Brothers Evan and Galen Johnson, Cate Blanchett and Guy Maddin
Brothers Evan and Galen Johnson, Cate Blanchett and Guy Maddin Photo: Richard Mowe
“We also loved the idea of the G7 - we don’t know them from up close but we know them the same way as you do from afar on the evening news. Seeing them and their spouses greet each other regardless of ideology, they appear to be just as friendly with each other. Even though they might declare war on each other or commit atrocities they are all just as genial as the after party we had last night. It seemed strange to have this disconnect between what is actually going on in the world and it seemed the perfect blank canvas for all kinds of mischief.”

One mischievous thought applied to Charles Dance’s head of state. Maddin expanded: “The idea of having the American president speak with an inexplicable English accent was one of the first ideas we had in the writers’ room and it was one that never went away.

Rumours
Rumours Photo: Courtesy of Cannes Film Festival
“It just felt right and it was one irreducible fact that it was our best idea. So we went to think about who could play this role and we wanted someone who could be presidential and the most British actor possible and obviously that was Charles Dance. He is the incarnation of this surrealist idea. I rationalised it and it was almost like a ‘What if’ moment: if the Revolutionary war had gone the other way and the US had just stayed a colony. It was just in the mix as bait!”

Maddin started wooing Blanchett when he attended the Sydney Film Festival in 2008 with My Winnipeg, described as a “docu-fantasia” about his birthplace. The Aussie actor subsequently championed the film as head of the jury that year.

Blanchett confessed that she was “an enormous admirer of Guy’s work and the work the Johnson brothers. They make narratives out of things that should not have narratives. What I loved about the script was it that it felt like it was a departure for them. I have never directed by a threesome and it was fascinating! As a directing triumvirate they were all going in a different direction so we would all have the chance to depart collectively.”

And why the title Rumours?

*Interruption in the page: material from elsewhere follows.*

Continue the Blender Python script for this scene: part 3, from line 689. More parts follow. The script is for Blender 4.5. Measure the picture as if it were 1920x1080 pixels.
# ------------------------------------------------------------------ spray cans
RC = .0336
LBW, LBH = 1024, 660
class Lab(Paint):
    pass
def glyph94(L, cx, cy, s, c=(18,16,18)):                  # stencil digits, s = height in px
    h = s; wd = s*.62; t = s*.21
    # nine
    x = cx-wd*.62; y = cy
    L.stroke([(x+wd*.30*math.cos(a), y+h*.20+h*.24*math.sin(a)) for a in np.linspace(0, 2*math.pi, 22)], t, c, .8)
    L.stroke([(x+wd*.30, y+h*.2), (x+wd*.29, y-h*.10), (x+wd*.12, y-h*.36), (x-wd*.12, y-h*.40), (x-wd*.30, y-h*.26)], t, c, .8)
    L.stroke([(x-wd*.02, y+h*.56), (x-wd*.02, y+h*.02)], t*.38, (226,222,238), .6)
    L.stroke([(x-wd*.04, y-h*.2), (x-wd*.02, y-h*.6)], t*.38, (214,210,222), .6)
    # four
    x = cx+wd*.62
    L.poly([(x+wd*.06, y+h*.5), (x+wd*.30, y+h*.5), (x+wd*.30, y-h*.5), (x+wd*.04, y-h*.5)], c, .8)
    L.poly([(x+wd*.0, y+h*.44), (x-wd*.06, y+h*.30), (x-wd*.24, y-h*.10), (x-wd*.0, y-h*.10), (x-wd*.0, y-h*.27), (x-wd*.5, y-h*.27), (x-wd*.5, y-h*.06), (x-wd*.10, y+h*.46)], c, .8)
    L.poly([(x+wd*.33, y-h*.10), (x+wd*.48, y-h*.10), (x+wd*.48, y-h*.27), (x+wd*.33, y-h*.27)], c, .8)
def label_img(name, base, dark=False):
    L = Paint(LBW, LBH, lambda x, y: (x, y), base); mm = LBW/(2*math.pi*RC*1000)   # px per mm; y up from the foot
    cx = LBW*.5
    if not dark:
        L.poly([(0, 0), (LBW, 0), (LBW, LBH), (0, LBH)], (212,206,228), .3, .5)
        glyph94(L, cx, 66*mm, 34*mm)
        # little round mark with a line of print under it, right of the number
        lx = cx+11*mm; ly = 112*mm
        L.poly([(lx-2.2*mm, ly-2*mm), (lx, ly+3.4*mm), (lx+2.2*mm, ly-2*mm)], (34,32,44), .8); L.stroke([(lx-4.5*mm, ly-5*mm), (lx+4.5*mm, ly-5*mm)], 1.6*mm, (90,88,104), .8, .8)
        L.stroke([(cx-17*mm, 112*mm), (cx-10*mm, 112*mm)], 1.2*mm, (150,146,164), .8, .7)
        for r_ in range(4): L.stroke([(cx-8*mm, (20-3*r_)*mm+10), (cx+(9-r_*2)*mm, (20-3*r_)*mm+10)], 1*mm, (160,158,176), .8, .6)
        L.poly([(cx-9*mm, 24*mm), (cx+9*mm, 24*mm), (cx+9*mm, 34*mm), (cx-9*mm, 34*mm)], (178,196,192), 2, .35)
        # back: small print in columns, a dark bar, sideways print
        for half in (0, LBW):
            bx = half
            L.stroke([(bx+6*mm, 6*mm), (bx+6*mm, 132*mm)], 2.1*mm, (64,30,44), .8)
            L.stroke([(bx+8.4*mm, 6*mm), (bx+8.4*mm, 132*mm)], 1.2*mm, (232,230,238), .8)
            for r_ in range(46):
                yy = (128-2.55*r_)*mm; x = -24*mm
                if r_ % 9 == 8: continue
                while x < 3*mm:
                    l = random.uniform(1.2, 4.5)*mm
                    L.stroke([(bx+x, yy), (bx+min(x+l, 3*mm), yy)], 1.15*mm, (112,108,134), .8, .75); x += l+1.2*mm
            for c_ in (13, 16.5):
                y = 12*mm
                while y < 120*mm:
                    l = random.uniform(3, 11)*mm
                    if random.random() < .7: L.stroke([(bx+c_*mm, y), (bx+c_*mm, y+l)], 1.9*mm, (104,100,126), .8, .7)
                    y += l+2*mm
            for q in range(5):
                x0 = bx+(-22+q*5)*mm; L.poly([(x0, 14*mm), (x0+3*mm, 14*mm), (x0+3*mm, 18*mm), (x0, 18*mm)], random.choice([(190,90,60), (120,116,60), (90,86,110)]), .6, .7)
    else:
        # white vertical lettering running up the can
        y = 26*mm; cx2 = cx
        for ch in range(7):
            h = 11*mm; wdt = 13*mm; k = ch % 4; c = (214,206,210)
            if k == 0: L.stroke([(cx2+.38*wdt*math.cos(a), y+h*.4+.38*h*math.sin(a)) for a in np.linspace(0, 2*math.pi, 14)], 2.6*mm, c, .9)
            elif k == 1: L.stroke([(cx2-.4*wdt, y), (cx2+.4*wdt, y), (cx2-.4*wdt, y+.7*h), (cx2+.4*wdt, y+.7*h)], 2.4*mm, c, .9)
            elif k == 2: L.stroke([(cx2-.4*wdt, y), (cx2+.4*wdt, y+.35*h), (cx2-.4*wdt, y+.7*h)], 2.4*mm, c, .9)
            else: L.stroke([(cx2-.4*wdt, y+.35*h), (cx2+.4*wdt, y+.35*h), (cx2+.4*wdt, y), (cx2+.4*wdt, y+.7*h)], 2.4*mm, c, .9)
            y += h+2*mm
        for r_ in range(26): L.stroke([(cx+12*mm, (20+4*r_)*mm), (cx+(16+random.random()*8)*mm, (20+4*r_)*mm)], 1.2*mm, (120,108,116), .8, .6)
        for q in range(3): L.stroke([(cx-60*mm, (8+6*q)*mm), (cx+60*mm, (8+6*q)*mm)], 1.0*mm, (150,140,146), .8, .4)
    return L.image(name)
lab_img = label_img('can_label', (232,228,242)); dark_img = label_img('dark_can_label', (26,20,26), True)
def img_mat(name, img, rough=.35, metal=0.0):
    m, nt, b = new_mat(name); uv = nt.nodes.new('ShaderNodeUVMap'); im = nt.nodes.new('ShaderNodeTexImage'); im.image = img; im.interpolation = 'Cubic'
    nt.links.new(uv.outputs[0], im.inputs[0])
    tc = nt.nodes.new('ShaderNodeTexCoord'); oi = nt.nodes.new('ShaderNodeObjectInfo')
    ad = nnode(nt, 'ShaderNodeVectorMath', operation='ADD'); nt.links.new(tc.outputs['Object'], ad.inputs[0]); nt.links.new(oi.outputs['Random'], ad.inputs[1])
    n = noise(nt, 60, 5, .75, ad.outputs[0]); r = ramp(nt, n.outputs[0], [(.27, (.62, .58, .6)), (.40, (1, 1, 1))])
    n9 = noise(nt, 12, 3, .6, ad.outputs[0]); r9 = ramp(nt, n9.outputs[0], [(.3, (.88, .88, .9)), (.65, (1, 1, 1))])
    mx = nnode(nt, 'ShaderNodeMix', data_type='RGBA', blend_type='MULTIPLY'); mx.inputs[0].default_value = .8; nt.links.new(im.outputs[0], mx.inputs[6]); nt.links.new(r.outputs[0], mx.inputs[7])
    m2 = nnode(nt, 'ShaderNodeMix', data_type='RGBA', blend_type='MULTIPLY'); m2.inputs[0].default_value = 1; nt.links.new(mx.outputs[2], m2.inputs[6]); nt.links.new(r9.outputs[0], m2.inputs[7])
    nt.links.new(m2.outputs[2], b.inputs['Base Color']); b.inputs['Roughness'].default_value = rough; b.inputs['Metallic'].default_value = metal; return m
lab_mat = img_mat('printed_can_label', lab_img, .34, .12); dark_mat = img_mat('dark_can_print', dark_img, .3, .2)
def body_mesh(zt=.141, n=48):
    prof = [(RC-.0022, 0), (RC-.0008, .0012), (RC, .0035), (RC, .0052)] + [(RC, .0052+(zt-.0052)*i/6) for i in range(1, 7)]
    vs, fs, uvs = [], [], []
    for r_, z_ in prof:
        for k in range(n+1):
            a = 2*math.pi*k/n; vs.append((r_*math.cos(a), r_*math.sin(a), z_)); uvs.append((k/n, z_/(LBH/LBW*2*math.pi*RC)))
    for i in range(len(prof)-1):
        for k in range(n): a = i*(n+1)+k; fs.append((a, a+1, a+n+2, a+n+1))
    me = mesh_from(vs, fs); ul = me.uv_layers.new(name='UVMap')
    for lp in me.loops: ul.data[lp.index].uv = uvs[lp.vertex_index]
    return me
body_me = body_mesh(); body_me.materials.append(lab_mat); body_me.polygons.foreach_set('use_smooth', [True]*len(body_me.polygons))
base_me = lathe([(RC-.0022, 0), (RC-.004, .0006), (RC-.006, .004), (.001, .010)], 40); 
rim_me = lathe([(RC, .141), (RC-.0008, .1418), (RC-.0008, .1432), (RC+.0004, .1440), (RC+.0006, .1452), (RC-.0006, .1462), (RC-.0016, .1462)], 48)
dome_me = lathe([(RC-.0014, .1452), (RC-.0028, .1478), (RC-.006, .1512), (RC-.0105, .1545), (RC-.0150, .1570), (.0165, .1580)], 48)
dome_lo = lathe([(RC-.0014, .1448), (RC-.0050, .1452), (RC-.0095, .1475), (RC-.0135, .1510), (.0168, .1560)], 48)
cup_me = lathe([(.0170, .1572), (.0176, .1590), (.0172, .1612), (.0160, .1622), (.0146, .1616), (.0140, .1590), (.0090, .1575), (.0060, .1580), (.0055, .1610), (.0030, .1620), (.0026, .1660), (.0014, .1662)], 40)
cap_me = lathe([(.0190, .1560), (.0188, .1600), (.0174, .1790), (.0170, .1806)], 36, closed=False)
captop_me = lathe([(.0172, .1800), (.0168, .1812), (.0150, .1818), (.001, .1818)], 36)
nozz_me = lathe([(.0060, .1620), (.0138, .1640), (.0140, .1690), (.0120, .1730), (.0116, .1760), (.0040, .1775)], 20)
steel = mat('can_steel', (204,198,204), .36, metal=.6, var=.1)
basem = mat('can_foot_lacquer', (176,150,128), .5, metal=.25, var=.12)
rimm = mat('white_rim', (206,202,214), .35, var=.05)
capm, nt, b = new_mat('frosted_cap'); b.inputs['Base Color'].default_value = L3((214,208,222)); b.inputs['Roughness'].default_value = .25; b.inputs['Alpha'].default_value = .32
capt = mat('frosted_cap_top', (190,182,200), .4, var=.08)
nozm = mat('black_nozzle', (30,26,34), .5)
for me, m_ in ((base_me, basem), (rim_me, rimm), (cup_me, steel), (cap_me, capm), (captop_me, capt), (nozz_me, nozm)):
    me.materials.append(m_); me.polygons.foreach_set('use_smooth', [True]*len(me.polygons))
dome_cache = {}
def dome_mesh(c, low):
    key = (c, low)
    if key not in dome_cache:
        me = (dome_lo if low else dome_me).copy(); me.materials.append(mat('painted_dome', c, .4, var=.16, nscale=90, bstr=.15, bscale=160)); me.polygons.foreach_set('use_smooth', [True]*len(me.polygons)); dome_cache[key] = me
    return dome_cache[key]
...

Blanchett had pressed her husband on the subject and he had suggested it must be the Fleetwood Mac album. Maddin and Galen Johnson both confirmed it was chosen as the title because “the album was famously creatively fraught and everyone was sleeping with each other, so it made sense to us. We thought people, producers and financiers, would be like, ‘Why Rumours?’ But no one ever questioned it, so we just made it the title.”

In the past Maddin frequently has had to promote his films by himself without the presence of stellar power and collaborators. Clearly he relished the opportunity Cannes afforded to line-up alongside Blanchett, Dance, the Johnsons and the rest of the team.